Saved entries
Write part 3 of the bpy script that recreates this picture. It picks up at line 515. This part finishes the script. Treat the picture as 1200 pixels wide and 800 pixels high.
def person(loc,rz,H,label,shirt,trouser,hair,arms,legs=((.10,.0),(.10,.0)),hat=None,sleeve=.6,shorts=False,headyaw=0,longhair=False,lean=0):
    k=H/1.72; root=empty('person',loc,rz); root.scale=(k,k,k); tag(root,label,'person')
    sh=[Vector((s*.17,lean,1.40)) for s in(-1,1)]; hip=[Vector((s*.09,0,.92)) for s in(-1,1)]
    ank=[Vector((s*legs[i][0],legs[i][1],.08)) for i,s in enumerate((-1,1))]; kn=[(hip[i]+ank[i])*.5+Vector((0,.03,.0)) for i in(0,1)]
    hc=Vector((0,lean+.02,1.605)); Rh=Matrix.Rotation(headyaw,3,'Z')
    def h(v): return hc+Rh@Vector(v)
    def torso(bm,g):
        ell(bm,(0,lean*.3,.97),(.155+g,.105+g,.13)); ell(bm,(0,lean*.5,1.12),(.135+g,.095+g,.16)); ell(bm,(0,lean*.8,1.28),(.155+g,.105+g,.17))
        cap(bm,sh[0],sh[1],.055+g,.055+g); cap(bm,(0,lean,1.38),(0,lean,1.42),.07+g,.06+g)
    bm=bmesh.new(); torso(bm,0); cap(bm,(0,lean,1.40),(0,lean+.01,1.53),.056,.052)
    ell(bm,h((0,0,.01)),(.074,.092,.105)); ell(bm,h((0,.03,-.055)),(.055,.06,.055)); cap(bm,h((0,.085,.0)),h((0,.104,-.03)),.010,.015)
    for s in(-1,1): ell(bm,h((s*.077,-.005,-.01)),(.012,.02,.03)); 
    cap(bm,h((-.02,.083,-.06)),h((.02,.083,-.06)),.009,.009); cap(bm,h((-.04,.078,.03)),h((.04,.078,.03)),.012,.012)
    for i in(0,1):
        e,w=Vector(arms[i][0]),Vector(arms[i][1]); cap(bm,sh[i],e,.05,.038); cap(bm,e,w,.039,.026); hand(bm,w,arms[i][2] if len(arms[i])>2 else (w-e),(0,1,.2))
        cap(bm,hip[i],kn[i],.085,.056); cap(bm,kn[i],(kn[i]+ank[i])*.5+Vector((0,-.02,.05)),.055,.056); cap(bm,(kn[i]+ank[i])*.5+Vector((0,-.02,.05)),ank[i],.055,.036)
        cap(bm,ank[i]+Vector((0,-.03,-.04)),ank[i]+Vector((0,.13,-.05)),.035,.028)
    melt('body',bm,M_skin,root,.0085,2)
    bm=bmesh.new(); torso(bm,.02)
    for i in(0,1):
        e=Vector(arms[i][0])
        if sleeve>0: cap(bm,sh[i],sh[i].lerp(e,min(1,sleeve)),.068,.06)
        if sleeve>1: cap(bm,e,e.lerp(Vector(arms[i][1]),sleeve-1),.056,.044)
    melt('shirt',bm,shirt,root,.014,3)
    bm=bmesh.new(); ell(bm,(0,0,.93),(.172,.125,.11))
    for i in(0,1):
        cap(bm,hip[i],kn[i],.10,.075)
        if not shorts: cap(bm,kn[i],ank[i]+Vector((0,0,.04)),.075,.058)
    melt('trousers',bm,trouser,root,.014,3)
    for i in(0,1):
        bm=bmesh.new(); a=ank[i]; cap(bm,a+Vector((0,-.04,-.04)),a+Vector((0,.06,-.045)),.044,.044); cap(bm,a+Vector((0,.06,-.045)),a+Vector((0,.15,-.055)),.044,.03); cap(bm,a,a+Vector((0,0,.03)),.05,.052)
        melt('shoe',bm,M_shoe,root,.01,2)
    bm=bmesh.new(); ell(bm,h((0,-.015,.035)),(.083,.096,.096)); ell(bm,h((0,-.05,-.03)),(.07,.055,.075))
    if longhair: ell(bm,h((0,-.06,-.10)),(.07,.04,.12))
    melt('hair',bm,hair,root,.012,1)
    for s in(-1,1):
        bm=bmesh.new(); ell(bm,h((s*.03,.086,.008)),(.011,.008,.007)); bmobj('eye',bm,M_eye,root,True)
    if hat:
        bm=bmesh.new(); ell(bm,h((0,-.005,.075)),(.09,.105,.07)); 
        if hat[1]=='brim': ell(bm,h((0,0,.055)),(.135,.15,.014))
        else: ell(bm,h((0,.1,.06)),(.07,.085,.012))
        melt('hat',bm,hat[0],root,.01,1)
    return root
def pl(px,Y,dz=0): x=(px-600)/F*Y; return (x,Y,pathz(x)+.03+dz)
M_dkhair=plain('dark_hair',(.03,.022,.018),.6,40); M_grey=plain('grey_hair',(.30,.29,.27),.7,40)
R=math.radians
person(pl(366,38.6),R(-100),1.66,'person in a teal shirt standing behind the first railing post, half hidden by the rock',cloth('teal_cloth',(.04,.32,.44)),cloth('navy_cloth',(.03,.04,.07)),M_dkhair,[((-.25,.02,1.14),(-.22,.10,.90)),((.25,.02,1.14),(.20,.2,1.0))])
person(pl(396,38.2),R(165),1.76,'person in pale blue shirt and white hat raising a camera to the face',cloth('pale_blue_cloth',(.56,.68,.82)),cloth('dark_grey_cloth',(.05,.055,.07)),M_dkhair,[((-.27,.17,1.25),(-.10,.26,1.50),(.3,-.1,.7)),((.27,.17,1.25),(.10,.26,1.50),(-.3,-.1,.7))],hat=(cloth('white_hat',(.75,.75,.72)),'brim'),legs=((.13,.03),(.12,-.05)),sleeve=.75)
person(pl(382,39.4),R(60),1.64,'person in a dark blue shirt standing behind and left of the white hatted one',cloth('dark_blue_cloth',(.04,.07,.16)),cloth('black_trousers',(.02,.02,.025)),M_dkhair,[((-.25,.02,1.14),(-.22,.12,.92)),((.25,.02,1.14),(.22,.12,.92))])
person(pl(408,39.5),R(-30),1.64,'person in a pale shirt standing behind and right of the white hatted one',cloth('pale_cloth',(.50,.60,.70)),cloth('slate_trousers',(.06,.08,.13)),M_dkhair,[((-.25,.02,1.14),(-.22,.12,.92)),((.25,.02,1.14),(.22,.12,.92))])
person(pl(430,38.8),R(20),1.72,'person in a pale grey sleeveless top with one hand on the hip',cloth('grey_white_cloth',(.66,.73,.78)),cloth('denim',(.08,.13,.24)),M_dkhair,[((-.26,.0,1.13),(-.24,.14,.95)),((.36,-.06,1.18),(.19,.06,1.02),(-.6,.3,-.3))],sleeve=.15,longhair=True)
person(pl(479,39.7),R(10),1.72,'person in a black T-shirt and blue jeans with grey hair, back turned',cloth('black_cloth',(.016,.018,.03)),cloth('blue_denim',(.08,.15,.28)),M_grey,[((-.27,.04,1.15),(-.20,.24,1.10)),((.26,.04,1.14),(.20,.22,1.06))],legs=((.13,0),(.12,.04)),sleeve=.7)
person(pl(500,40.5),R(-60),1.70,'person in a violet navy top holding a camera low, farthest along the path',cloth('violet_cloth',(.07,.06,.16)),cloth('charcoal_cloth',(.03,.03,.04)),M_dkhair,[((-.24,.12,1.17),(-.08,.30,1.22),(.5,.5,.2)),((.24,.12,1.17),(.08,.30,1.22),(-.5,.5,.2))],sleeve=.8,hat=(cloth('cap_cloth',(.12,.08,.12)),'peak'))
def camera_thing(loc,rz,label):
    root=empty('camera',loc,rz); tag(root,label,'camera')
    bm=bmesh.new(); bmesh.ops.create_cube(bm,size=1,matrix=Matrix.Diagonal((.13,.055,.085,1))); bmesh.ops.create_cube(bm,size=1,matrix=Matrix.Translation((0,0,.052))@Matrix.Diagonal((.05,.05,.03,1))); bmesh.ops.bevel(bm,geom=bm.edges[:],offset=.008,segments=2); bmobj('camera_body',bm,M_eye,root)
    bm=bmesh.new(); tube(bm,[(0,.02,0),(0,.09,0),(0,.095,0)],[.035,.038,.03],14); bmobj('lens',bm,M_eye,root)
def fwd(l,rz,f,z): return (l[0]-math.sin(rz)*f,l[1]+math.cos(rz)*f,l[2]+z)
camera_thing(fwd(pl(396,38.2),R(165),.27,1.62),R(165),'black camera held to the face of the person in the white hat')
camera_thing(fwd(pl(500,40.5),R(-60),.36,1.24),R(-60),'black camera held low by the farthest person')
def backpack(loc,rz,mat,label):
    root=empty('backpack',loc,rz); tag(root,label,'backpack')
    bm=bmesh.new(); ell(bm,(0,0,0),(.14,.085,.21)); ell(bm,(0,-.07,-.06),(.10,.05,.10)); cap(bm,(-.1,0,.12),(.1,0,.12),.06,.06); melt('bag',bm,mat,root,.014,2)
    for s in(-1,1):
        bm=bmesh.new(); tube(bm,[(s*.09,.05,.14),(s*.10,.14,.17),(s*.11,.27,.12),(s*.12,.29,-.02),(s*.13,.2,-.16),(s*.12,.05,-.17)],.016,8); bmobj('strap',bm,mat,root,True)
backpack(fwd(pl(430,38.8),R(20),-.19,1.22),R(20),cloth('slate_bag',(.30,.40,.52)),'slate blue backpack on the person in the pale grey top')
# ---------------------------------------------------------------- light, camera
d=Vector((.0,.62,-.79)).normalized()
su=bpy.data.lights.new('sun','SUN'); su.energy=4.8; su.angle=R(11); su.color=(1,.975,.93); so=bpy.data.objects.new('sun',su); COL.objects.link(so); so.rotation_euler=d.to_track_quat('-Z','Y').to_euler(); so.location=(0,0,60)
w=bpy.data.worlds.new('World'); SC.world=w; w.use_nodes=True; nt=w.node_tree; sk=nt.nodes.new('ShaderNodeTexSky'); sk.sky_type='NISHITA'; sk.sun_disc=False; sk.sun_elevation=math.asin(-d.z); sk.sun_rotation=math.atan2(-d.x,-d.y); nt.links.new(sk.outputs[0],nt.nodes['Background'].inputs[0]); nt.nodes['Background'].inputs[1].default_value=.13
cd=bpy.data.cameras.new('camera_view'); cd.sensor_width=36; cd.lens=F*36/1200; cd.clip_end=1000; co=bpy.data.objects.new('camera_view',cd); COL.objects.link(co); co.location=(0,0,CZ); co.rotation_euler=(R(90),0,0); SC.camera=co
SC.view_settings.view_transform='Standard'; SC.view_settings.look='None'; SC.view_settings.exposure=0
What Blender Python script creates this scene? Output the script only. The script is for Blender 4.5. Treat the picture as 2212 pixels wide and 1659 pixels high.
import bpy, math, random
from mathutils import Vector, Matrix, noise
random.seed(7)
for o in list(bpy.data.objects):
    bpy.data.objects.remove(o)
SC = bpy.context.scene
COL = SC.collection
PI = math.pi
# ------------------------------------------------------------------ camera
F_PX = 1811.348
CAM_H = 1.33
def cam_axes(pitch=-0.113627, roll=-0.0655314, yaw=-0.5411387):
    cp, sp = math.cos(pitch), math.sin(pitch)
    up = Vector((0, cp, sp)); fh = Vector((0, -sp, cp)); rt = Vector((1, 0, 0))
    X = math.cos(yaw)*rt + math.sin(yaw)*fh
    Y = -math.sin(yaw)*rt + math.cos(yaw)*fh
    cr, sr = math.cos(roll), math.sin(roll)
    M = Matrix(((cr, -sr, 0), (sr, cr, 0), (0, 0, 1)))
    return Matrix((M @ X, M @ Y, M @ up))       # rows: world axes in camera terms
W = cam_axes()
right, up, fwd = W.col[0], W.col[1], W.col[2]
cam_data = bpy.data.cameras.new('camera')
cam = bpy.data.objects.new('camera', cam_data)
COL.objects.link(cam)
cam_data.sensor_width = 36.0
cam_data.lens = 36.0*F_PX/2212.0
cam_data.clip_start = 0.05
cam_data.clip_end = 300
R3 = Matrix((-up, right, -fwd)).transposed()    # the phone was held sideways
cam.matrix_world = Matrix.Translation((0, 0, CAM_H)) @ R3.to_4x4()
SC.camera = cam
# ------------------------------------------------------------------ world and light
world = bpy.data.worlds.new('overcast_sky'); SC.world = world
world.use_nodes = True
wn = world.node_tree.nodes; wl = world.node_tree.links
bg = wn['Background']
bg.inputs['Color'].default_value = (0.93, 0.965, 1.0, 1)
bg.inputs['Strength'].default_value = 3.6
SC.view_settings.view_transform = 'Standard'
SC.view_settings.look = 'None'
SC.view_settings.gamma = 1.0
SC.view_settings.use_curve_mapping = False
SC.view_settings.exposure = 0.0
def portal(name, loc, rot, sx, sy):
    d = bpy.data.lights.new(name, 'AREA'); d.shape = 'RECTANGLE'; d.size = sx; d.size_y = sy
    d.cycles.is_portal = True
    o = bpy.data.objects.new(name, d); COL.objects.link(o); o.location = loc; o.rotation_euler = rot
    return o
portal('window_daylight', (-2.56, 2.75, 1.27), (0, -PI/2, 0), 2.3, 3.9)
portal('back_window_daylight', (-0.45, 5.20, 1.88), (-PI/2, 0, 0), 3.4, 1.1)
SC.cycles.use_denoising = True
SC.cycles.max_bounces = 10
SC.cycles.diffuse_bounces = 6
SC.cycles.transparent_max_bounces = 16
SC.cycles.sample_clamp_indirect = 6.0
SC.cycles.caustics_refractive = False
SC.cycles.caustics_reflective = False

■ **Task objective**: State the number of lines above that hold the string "scene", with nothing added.

■ **Task answer**: 2